Colonel Bob Crowley described the Afghanistan war as “a self-licking ice cream cone.” This phrase from academic studies of bureaucracy denotes a system whose only point is to perpetuate itself. Whitlock describes persistent efforts to show progress where none had been made and to push back against doubts. Public relations seems to have been the war’s most successful operation. Knowing one thing but saying another echoes the earlier revelations in the Pentagon Papers. Whitlock’s focus on spin highlights the core dilemma military and civilian leaders faced. Having gotten so deeply into Afghanistan, how could the United States withdraw at an acceptable cost? The answer seemed to be that it could not. So decision-makers opted to just keep going with minimal American casualties, deflect media coverage, and hope a solution turned up.

The Broader Picture

Whitlock’s story points to a larger failure of the United States since the Cold War to coordinate policy and strategy. Hew Strachan, a leading British military historian, addressed the problem in The Direction of War: Contemporary Strategy in Historical Perspective. He explores how policy, which is developed by political leaders to set national aims and priorities, differs from strategy, which is developed by military professionals and crafted to achieve policy goals.

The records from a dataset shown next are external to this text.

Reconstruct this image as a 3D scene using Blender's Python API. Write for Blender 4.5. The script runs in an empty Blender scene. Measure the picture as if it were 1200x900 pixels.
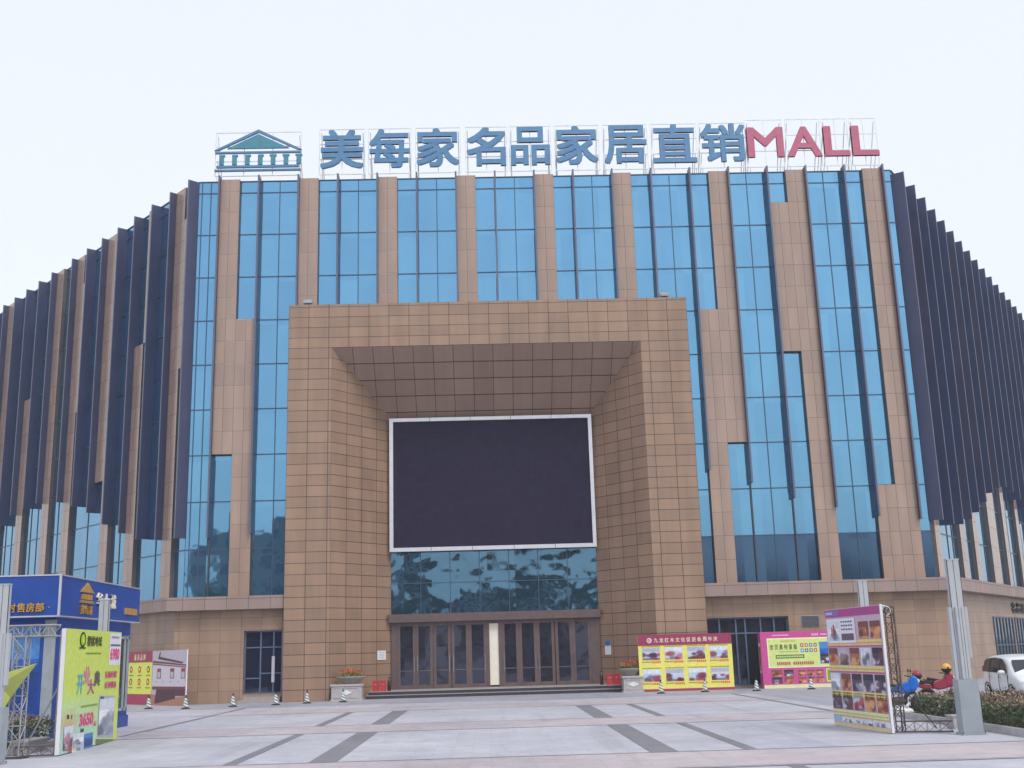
import bpy, bmesh, math, random
from math import sin, cos, radians, pi
from mathutils import Vector, Matrix
random.seed(7)
S = bpy.context.scene
COL = S.collection

# ------------------------------------------------------------------ camera
FPX, PITCH, ROLL, YAW = 1327.1, .2319, -.0284, .0262
F = Vector((sin(YAW)*cos(PITCH), cos(YAW)*cos(PITCH), sin(PITCH)))
R0 = Vector((cos(YAW), -sin(YAW), 0)); U0 = R0.cross(F)
RR = R0*cos(ROLL) + U0*sin(ROLL); UU = -R0*sin(ROLL) + U0*cos(ROLL)
cd = bpy.data.cameras.new('camera'); cam = bpy.data.objects.new('camera', cd); COL.objects.link(cam)
cd.sensor_width = 36; cd.lens = FPX/1200*36; cd.clip_end = 3000; cd.clip_start = .1
M4 = Matrix((RR, UU, -F)).transposed().to_4x4(); M4.translation = Vector((0, 0, 2.0))
cam.matrix_world = M4
S.camera = cam

# ------------------------------------------------------------------ world, sun, exposure
SUN_EL, SUN_AZ = radians(52), radians(150)          # azimuth clockwise from +y: behind the camera, to the right
w = bpy.data.worlds.new('World'); S.world = w; w.use_nodes = True
nt = w.node_tree; nt.nodes.clear()
out = nt.nodes.new('ShaderNodeOutputWorld'); add = nt.nodes.new('ShaderNodeAddShader')
b1 = nt.nodes.new('ShaderNodeBackground'); b2 = nt.nodes.new('ShaderNodeBackground')
sky = nt.nodes.new('ShaderNodeTexSky'); sky.sky_type = 'NISHITA'; sky.sun_disc = False
sky.sun_elevation = SUN_EL; sky.sun_rotation = SUN_AZ; sky.dust_density = 4; sky.air_density = 1.5
b1.inputs[1].default_value = .05
b2.inputs[0].default_value = (.885, .905, .935, 1); b2.inputs[1].default_value = .87      # bright overcast cloud layer
nt.links.new(sky.outputs[0], b1.inputs[0]); nt.links.new(b1.outputs[0], add.inputs[0])
nt.links.new(b2.outputs[0], add.inputs[1]); nt.links.new(add.outputs[0], out.inputs[0])
sd = bpy.data.lights.new('sun', 'SUN'); sd.energy = 1.3; sd.angle = radians(14); sd.color = (1, .98, .965)
so = bpy.data.objects.new('sun', sd); COL.objects.link(so)
sdir = Vector((sin(SUN_AZ)*cos(SUN_EL), cos(SUN_AZ)*cos(SUN_EL), sin(SUN_EL)))
so.rotation_euler = sdir.to_track_quat('Z', 'Y').to_euler(); so.location = sdir*100
S.view_settings.view_transform = 'Standard'; S.view_settings.look = 'None'
S.view_settings.exposure = 0.07; S.view_settings.gamma = 1.0; S.view_settings.use_curve_mapping = False

# ------------------------------------------------------------------ materials
def lin(c):
    if isinstance(c, str):
        c = tuple(int(c[i:i+2], 16)/255 for i in (0, 2, 4))
        return tuple(((x+.055)/1.055)**2.4 if x > .04 else x/12.92 for x in c)
    return c
class N:
    def __init__(s, name):
        s.m = bpy.data.materials.new(name); s.m.use_nodes = True; s.t = s.m.node_tree
        s.b = s.t.nodes['Principled BSDF']
    def n(s, k, **kw):
        x = s.t.nodes.new(k)
        for a, v in kw.items(): setattr(x, a, v)
        return x
    def l(s, a, b): s.t.links.new(a, b)
    def i(s, node, name, v): node.inputs[name].default_value = v
    def noise(s, scale, det=4, coord='Object', rough=.55, vec=None):
        x = s.n('ShaderNodeTexNoise'); x.inputs['Scale'].default_value = scale; x.inputs['Detail'].default_value = det
        x.inputs['Roughness'].default_value = rough
        if vec is None:
            tc = s.n('ShaderNodeTexCoord'); vec = tc.outputs[coord]
        s.l(vec, x.inputs['Vector']); return x
    def mix(s, fac, a, b, mode='MIX'):
        x = s.n('ShaderNodeMix', data_type='RGBA', blend_type=mode)
        for k, v in ((0, fac), (6, a), (7, b)):
            if hasattr(v, 'is_output'): s.l(v, x.inputs[k])
            else: x.inputs[k].default_value = (v if k == 0 else (*lin(v), 1))
        return x.outputs[2]
    def ramp(s, fac, pts):
        x = s.n('ShaderNodeValToRGB'); e = x.color_ramp.elements
        while len(e) < len(pts): e.new(.5)
        for q, (p, c) in zip(e, pts): q.position = p; q.color = (*lin(c), 1)
        s.l(fac, x.inputs[0]); return x.outputs[0]
    def bump(s, h, st, dist=.01):
        x = s.n('ShaderNodeBump'); x.inputs['Strength'].default_value = st; x.inputs['Distance'].default_value = dist
        s.l(h, x.inputs['Height']); s.l(x.outputs[0], s.b.inputs['Normal'])
def plain(name, c, rough=.5, metal=0, var=.12, scale=3, spec=.5):
    k = N(name); c = lin(c); ns = k.noise(scale, 5)
    d = tuple(max(0, v*(1-var)) for v in c); l = tuple(min(1, v*(1+var)) for v in c)
    r = k.n('ShaderNodeMapRange'); k.l(ns.outputs[0], r.inputs[0]); k.i(r, 'From Min', .3); k.i(r, 'From Max', .7)
    k.l(k.mix(r.outputs[0], d, l), k.b.inputs['Base Color'])
    k.i(k.b, 'Roughness', rough); k.i(k.b, 'Metallic', metal); k.i(k.b, 'Specular IOR Level', spec)
    return k.m
def tiled(name, c1, c2, mortar, wd, ht, ms=.012, rough=.55, streak=.12, off=0, spec=.35):
    k = N(name)
    uv = k.n('ShaderNodeUVMap', uv_map='UVMap')
    bt = k.n('ShaderNodeTexBrick', offset=off, squash=1); bt.offset_frequency = 2
    k.l(uv.outputs[0], bt.inputs['Vector'])
    for n_, v in (('Scale', 1), ('Mortar Size', ms), ('Mortar Smooth', .25), ('Bias', 0), ('Brick Width', wd), ('Row Height', ht)): k.i(bt, n_, v)
    k.i(bt, 'Color1', (*lin(c1), 1)); k.i(bt, 'Color2', (*lin(c2), 1)); k.i(bt, 'Mortar', (*lin(mortar), 1))
    # uneven weathering with vertical streaks, plus fine grain of the stone
    mp = k.n('ShaderNodeMapping'); mp.inputs['Scale'].default_value = (1.4, .16, 1); k.l(uv.outputs[0], mp.inputs[0])
    st = k.noise(1.0, 5, vec=mp.outputs[0]); gr = k.noise(38, 3, vec=uv.outputs[0]); bg = k.noise(.22, 3, vec=uv.outputs[0])
    f1 = k.ramp(st.outputs[0], [(.25, (1-streak,)*3), (.75, (1+streak*.5,)*3)])
    f2 = k.ramp(gr.outputs[0], [(.3, (.93,)*3), (.7, (1.05,)*3)])
    f3 = k.ramp(bg.outputs[0], [(.3, (.93,)*3), (.7, (1.05,)*3)])
    c = k.mix(1.0, bt.outputs[0], f1, 'MULTIPLY'); c = k.mix(1.0, c, f2, 'MULTIPLY'); c = k.mix(1.0, c, f3, 'MULTIPLY')
    k.l(c, k.b.inputs['Base Color']); k.i(k.b, 'Roughness', rough); k.i(k.b, 'Specular IOR Level', spec)
    inv = k.n('ShaderNodeMath', operation='SUBTRACT'); inv.inputs[0].default_value = 1; k.l(bt.outputs['Fac'], inv.inputs[1])
    k.bump(inv.outputs[0], .5, .006)
    return k.m
def mirror_glass(name, tint, metal=.9, wob=.02, wscale=.5, rough=.03, panew=1.05, paneh=2.32, dist=.05):
    k = N(name); uv = k.n('ShaderNodeUVMap', uv_map='UVMap')
    # each pane sits at a slightly different tilt and bows a little
    wn = k.n('ShaderNodeTexBrick', offset=0, squash=1); k.l(uv.outputs[0], wn.inputs['Vector'])
    for n_, v in (('Scale', 1), ('Mortar Size', 0), ('Brick Width', panew), ('Row Height', paneh), ('Bias', 0)): k.i(wn, n_, v)
    k.i(wn, 'Color1', (.88, .89, .92, 1)); k.i(wn, 'Color2', (1.0, 1.0, 1.0, 1))
    c = k.mix(1.0, wn.outputs[0], tint, 'MULTIPLY')
    n2 = k.noise(.35, 3, vec=uv.outputs[0]); f = k.ramp(n2.outputs[0], [(.3, (.95,)*3), (.7, (1.03,)*3)])
    c = k.mix(1.0, c, f, 'MULTIPLY')
    k.l(c, k.b.inputs['Base Color']); k.i(k.b, 'Metallic', metal); k.i(k.b, 'Roughness', rough)
    n1 = k.noise(wscale, 2, vec=uv.outputs[0], rough=.4); k.bump(n1.outputs[0], wob*10, dist)
    bn = [x for x in k.t.nodes if x.type == 'BUMP'][0]; geo = k.n('ShaderNodeNewGeometry'); prev = geo.outputs['Normal']
    for q, ax in enumerate(((1, 0, 0), (0, 0, 1))):
        tb = k.n('ShaderNodeTexBrick', offset=0, squash=1); mp = k.n('ShaderNodeMapping'); mp.inputs['Location'].default_value = (panew*37*(q+1), paneh*23*(q+1), 0)
        k.l(uv.outputs[0], mp.inputs[0]); k.l(mp.outputs[0], tb.inputs['Vector'])
        for n_, v in (('Scale', 1), ('Mortar Size', 0), ('Brick Width', panew), ('Row Height', paneh), ('Bias', 0)): k.i(tb, n_, v)
        k.i(tb, 'Color1', (0, 0, 0, 1)); k.i(tb, 'Color2', (1, 1, 1, 1))
        mr = k.n('ShaderNodeMapRange'); k.l(tb.outputs[0], mr.inputs[0]); k.i(mr, 'To Min', -.012); k.i(mr, 'To Max', .012)
        vs = k.n('ShaderNodeVectorMath', operation='SCALE'); vs.inputs[0].default_value = ax; k.l(mr.outputs[0], vs.inputs['Scale'])
        va = k.n('ShaderNodeVectorMath', operation='ADD'); k.l(prev, va.inputs[0]); k.l(vs.outputs[0], va.inputs[1]); prev = va.outputs[0]
    nm = k.n('ShaderNodeVectorMath', operation='NORMALIZE'); k.l(prev, nm.inputs[0]); k.l(nm.outputs[0], bn.inputs['Normal'])
    return k.m
def attr_mat(name, rough=.45, noise=.08, metal=0):
    k = N(name); a = k.n('ShaderNodeAttribute', attribute_name='Col'); ns = k.noise(9, 4)
    f = k.ramp(ns.outputs[0], [(.3, (1-noise,)*3), (.7, (1+noise,)*3)])
    k.l(k.mix(1.0, a.outputs['Color'], f, 'MULTIPLY'), k.b.inputs['Base Color']); k.i(k.b, 'Roughness', rough); k.i(k.b, 'Metallic', metal)
    return k.m
def leaf_mat(name, cols, rough=.55):
    k = N(name); g = k.n('ShaderNodeNewGeometry')
    wn = k.n('ShaderNodeTexNoise'); wn.inputs['Scale'].default_value = 1.7; tc = k.n('ShaderNodeTexCoord'); k.l(tc.outputs['Object'], wn.inputs['Vector'])
    mx = k.n('ShaderNodeMath', operation='ADD'); m2 = k.n('ShaderNodeMath', operation='MULTIPLY'); m2.inputs[1].default_value = .5
    k.l(g.outputs['Random Per Island'], m2.inputs[0]); k.l(m2.outputs[0], mx.inputs[0])
    m3 = k.n('ShaderNodeMath', operation='MULTIPLY'); m3.inputs[1].default_value = .6; k.l(wn.outputs[0], m3.inputs[0]); k.l(m3.outputs[0], mx.inputs[1])
    k.l(k.ramp(mx.outputs[0], [(i/(len(cols)-1), c) for i, c in enumerate(cols)]), k.b.inputs['Base Color'])
    k.i(k.b, 'Roughness', rough)
    return k.m

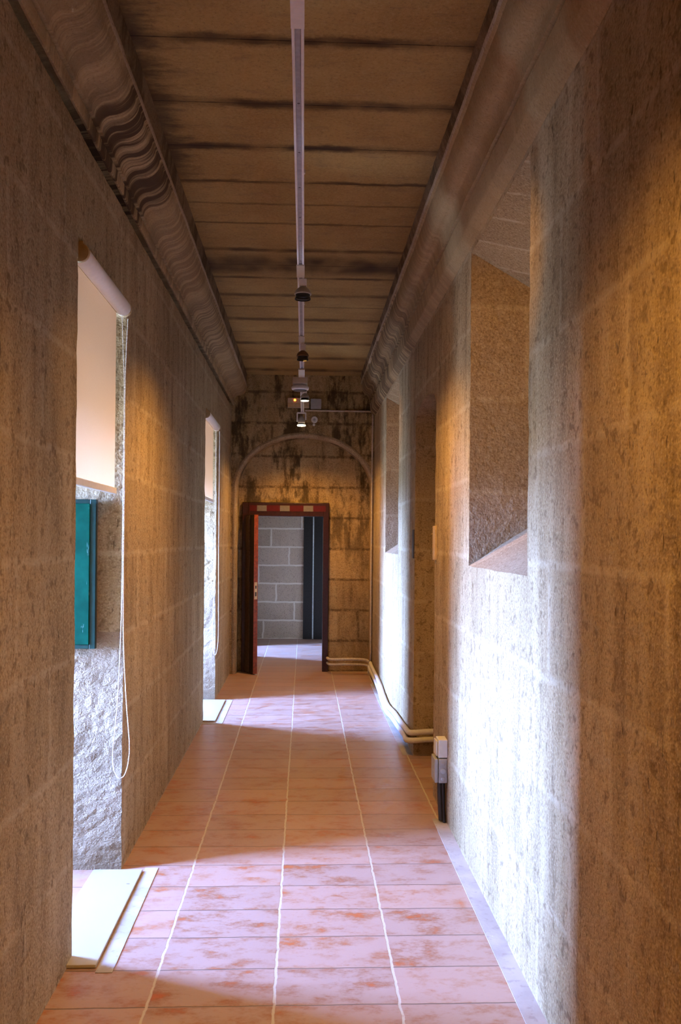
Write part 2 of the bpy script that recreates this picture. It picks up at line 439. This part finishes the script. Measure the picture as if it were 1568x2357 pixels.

Policy by its nature has a unilateral thrust, but strategy operates in a reciprocal environment of conflict with rival states and non-state actors. Without a dialogue between commanders and their political masters to align the two, operations lack focus or coordination. Strachan points to the German Wehrmacht’s inability to capitalize on tactical prowess and battlefield success as an example of such a misalignment.

Since the 1990s, Strachan argues persuasively, the United States has not used strategy effectively to turn operational successes into desired political outcomes. Like Iraq, Afghanistan shows how efforts falter when the means employed have not been matched to both military aims and larger political objectives behind them. The operational art, as professionals describe warfighting doctrine, sometimes substitutes for strategy, but it cannot answer pivotal larger questions like how this situation ends. A complaint Whitlock cites by Jeffrey Eggers, a former White House official under Bush and Obama, shows the difficulty of coping with the results: “Collectively the system is incapable of taking a step back to reassess.”

Context matters in developing strategy to manage the friction and uncertainty of war. Early success in Afghanistan convinced observers that firepower, mobility, and determination could overcome impediments that had doomed earlier Russian and British interventions. Closer study of those episodes and the structure of Afghan society suggests the country would be easy to occupy but hard to govern and very difficult to stabilize through development. Rudyard Kipling’s story “The Man Who Would be King”—and the 1975 film made from it—shows the underlying dynamic in brief. A quick intervention to wipe out al Qaeda and punish the Taliban, followed by the establishment of a decentralized, consensus government—with the understanding that regional governments could give no refuge to terrorists—would have best fit Afghan circumstances. It would also have used Western capabilities and international support most effectively to secure American interests.

The United States took a different path, however. A project of nation-building pursued more by default than by choice has not delivered. Easy to get into, as Machiavelli’s remark suggests, the Afghanistan conflict has become hard to end. Decisions followed the pressure of events rather than a conscious plan grounded on local realities and weighing American ends and means. The political cost in Washington of abandoning educational initiatives and promoting female autonomy deterred reassessment. So too did concerns about regional security. Once committed, senior military figures seemed loath to withdraw short of scoring a win. Reputations were at stake. But the Afghanistan Papers show it is past time to write off sunk costs and find a way out. This is easier said than done, perhaps, but it is more realistic than doing the same thing and expecting a different outcome.